As I sat on my couch changing my social media banners to proclaim solidarity with Sexual Assault Awareness Month, I could not help but ponder a word that has been inspired by my generation’s penchant for taking to social media to demand change: slacktivism.

 

It’s a pretty self-explanatory word. I’m sure Oxford will sneak it into its dictionary any day now, if it hasn’t already. I would put the definition of a slacktivist as: “One who takes to social media to proclaim solidarity with or disdain for a cause but who takes little to no action in real life to effect the desired change.” Or less eloquently: “Someone who does not pass the age-old ‘if it walks like a duck and quacks like a duck’ test.”

 

More than once, I have unfollowed and unfriended people who flooded my Facebook feed with hashtagged-to-death posts about whatever latest social justice outrage was currently in the spotlight. I often agreed with their stances, but their hourly cries of outrage eventually blurred together, their frequency drowning out any meaning. And frankly, that kind of behavior with little evidence of real-life follow-through begins to reek of attention seeking after a while.

 

In general, I don’t believe that Millennials are slacktivists. Our participation in advancing the Women’s March, the Black Lives Matter movement, the push for marriage equality and other recent social rights movements have proven that.

 

But when it comes to politics, we have a problem.

 

When I think of the political activism of prior generations, I picture envelopes. Campaign donations dropped without fanfare into the neighborhood mailbox. Political mailers stuffed by parents and their unwitting children around dinner tables after school. Letters to congressmembers written by hand.

 

This is not to imply that what I view as the Millennial political slacktivism problem has anything to do with our unfamiliarity with snail mail. But it does, perhaps, have to do with our preferred alternative: social media.

 

A March 2015 study put out by PRRI (Public Religion Research Institute), a nonprofit, nonpartisan research institution, may have foreshadowed what was to come in 2016.

 

PRRI surveyed Millennials about what types of political action they had engaged in, and the largest grouping, 37%, responded that they had signed an online petition. The second largest grouping, 28%, had demonstrated their political leanings by liking an issue on Facebook.

 

Smaller percentages took actual action. Of those surveyed, 14% attended a political rally or demonstration, and 12% donated money to political cause or campaign.

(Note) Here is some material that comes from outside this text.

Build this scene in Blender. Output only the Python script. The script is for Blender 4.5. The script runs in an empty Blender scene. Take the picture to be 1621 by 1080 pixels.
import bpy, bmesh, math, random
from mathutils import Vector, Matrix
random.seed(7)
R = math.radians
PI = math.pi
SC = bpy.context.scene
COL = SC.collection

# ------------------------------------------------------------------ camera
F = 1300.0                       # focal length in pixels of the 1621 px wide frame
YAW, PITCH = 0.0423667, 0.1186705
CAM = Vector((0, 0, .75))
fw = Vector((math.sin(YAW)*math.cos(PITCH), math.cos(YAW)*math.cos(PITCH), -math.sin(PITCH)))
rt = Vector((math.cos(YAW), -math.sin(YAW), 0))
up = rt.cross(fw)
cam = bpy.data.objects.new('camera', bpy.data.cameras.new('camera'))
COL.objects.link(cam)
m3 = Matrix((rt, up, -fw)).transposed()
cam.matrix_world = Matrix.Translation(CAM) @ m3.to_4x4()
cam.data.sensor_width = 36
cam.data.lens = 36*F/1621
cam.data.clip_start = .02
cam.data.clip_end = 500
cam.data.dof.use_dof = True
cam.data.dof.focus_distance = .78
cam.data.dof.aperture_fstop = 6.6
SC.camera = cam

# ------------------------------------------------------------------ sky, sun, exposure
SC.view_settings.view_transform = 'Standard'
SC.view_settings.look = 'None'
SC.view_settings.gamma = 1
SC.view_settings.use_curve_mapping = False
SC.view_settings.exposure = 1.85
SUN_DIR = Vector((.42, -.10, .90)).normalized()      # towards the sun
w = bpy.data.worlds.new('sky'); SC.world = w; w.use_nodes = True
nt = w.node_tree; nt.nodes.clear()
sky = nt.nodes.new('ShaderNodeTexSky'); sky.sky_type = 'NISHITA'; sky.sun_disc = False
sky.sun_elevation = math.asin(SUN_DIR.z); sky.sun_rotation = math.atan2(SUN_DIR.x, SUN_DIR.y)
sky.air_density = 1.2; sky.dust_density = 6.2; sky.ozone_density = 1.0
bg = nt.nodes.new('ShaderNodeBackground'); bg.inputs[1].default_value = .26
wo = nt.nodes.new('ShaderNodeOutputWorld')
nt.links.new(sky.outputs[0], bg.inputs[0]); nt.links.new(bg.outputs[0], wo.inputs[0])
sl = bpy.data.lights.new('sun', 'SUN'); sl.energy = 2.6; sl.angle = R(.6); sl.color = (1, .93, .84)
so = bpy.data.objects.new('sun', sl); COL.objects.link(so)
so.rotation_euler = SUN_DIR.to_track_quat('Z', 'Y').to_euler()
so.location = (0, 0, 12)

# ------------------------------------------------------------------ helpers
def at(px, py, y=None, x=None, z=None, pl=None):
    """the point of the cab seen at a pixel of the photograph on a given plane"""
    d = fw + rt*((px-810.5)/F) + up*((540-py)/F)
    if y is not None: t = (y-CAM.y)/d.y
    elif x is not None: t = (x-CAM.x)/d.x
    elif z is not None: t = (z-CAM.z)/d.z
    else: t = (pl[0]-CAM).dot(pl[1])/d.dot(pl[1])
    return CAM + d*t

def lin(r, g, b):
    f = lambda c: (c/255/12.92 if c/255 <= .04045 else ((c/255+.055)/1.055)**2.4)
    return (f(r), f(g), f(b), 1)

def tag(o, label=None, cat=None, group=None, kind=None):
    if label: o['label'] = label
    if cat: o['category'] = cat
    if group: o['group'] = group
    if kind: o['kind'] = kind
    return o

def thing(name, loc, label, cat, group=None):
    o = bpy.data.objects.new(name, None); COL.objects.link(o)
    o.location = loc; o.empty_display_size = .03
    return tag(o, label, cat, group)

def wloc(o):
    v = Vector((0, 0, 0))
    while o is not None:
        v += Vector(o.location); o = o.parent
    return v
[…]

In May 2016, Pew Research published an article on its website titled, “Millennials match Baby Boomers as largest generation in U.S. electorate, but will they vote?”

 

Only half of the Millennial electorate turned out to vote, as I noted in my last column. I guess when you compare that with the fact that only roughly 20% of the Long Beach electorate voted in the last municipal election, you know, half doesn’t seem so bad.

 

. . . But it is. Millennials are the largest age cohort in America. As such, our voices should be heard. But they can’t be heard unless we use them.

 

President Trump lost the Millennial vote by a wide margin – only 37% of Millennials who voted cast ballots for Trump, according to the Brookings Institute.

 

Considering how our generation voted, it doesn’t seem too far-fetched to assume that the views of the 50% of us who did vote mirror those of the Millennials who didn’t. That’s a pretty large sample size, after all.

 

When I think back on this election, I recall a Facebook feed absolutely inundated with posts glorifying Bernie Sanders. He would fix student debt! He’d level the economic playing field! He would all but solve global warming! He’d fix the prescription drug cost crisis! Oh, and have you seen how big his rallies are?!

 

A good friend of mine was one of the Berners. He was absolutely enthralled with the prospect of a Bernie presidency. He preached Bernie wherever he went. He even bought a bumper sticker.

 

But this zillionth-generation American citizen was not registered to vote. And, despite my prodding, he did not register in time for the primaries – or for election night.

 

Bernie didn’t win the Democratic nomination, despite inspiring mass enthusiasm among my age group and drawing massive crowds.

 

Pew’s May 2016 article pessimistically noted, “While the growth in the number of Millennials who are eligible to vote underscores the potential electoral clout of today’s young adults, Millennials remain far from the largest generational bloc of actual voters. It is one thing to be eligible to vote and another entirely to cast a ballot.”

 

The article pointed out that the highest-ever turnout of Millennial voters was in 2008. At the time, only half of the generation turned out to vote.

 

Clearly, we are not improving with age.

 

Expressing yourself on social media until your fingers turn numb does not count as activism. The web is nebulous. You may think your voice is being heard, but it is just being drowned out by all the other people who think the same thing.

 

If you didn’t vote, don’t complain. Learn your lesson. Use your voice.

 

Walk like a duck, or find another pond.